SOURCE EXCERPT
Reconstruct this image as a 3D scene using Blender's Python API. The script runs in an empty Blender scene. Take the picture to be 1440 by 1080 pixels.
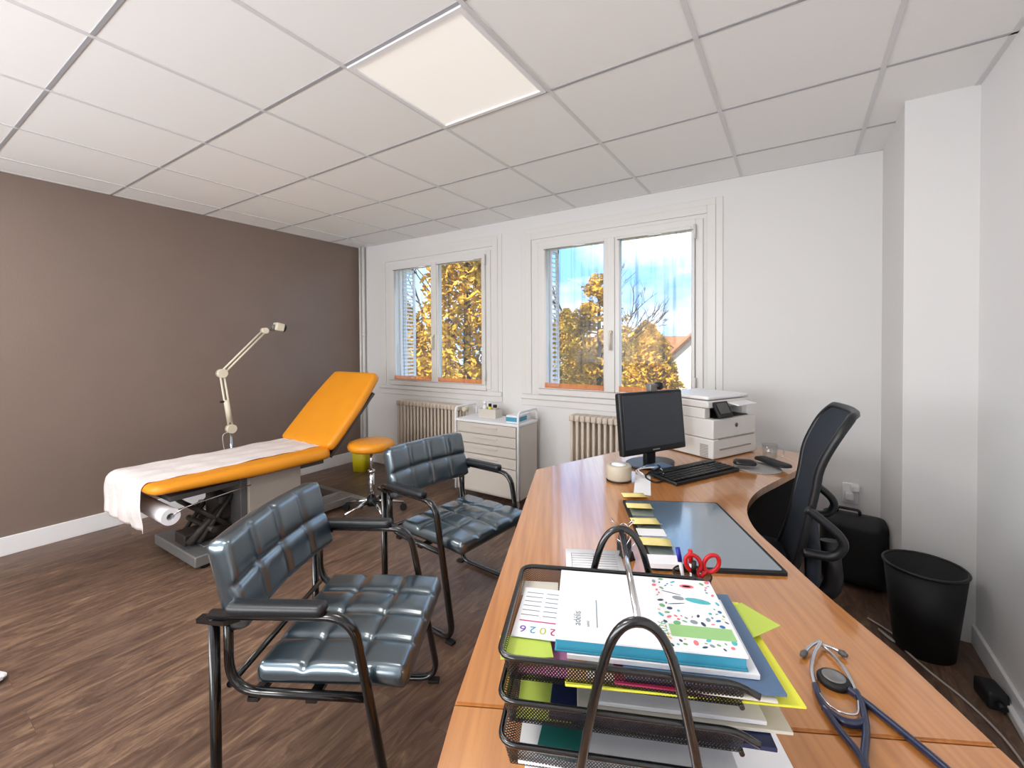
import bpy, bmesh, math, random
from mathutils import Vector, Matrix, Euler
random.seed(7)
C = bpy.context.scene.collection
PI = math.pi
R = math.radians

# ------------------------------------------------------------ camera
cam_d = bpy.data.cameras.new('camera')
cam = bpy.data.objects.new('camera', cam_d); C.objects.link(cam)
yaw, pitch, roll = -0.5750, -0.0144, -0.0053
_f = Vector((math.sin(yaw)*math.cos(pitch), math.cos(yaw)*math.cos(pitch), math.sin(pitch)))
_r = Vector((math.cos(yaw), -math.sin(yaw), 0)); _u = _r.cross(_f)
_r2 = math.cos(roll)*_r + math.sin(roll)*_u; _u2 = -math.sin(roll)*_r + math.cos(roll)*_u
M = Matrix((( _r2.x, _u2.x, -_f.x), (_r2.y, _u2.y, -_f.y), (_r2.z, _u2.z, -_f.z))).to_4x4()
M.translation = Vector((0.909, -1.112, 1.325))
cam.matrix_world = M
cam_d.sensor_width = 36; cam_d.sensor_fit = 'HORIZONTAL'
cam_d.lens = 616.6/1440*36
cam_d.shift_y = -(540-492.2)/1440
cam_d.clip_start = 0.02
bpy.context.scene.camera = cam
# ------------------------------------------------------------ exposure
vs = bpy.context.scene.view_settings
vs.view_transform = 'Standard'; vs.look = 'None'; vs.gamma = 1; vs.use_curve_mapping = False
vs.exposure = 0.60
# ------------------------------------------------------------ sky
w = bpy.data.worlds.new('sky'); bpy.context.scene.world = w; w.use_nodes = True
nt = w.node_tree; nt.nodes.clear()
wo = nt.nodes.new('ShaderNodeOutputWorld'); bg = nt.nodes.new('ShaderNodeBackground')
tc = nt.nodes.new('ShaderNodeTexCoord'); nz = nt.nodes.new('ShaderNodeTexNoise'); rp = nt.nodes.new('ShaderNodeValToRGB')
nz.inputs['Scale'].default_value = 3.5; nz.inputs['Detail'].default_value = 6
mp = nt.nodes.new('ShaderNodeMapping'); mp.inputs['Scale'].default_value = (1, 1, 2.6)
nt.links.new(tc.outputs['Generated'], mp.inputs['Vector']); nt.links.new(mp.outputs['Vector'], nz.inputs['Vector'])
nt.links.new(nz.outputs['Fac'], rp.inputs['Fac'])
rp.color_ramp.elements[0].position = 0.40; rp.color_ramp.elements[0].color = (0.20, 0.45, 0.90, 1)
rp.color_ramp.elements[1].position = 0.60; rp.color_ramp.elements[1].color = (0.70, 0.85, 1.0, 1)
nt.links.new(rp.outputs['Color'], bg.inputs['Color']); nt.links.new(bg.outputs['Background'], wo.inputs['Surface'])
bg.inputs['Strength'].default_value = 1.55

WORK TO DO
Restate the data word for word from its first line through the line with "R = math.radians", leaving out any picture along the way.

SOLUTION TO THIS EXERCISE
Reconstruct this image as a 3D scene using Blender's Python API. The script runs in an empty Blender scene. Take the picture to be 1440 by 1080 pixels.
import bpy, bmesh, math, random
from mathutils import Vector, Matrix, Euler
random.seed(7)
C = bpy.context.scene.collection
PI = math.pi
R = math.radians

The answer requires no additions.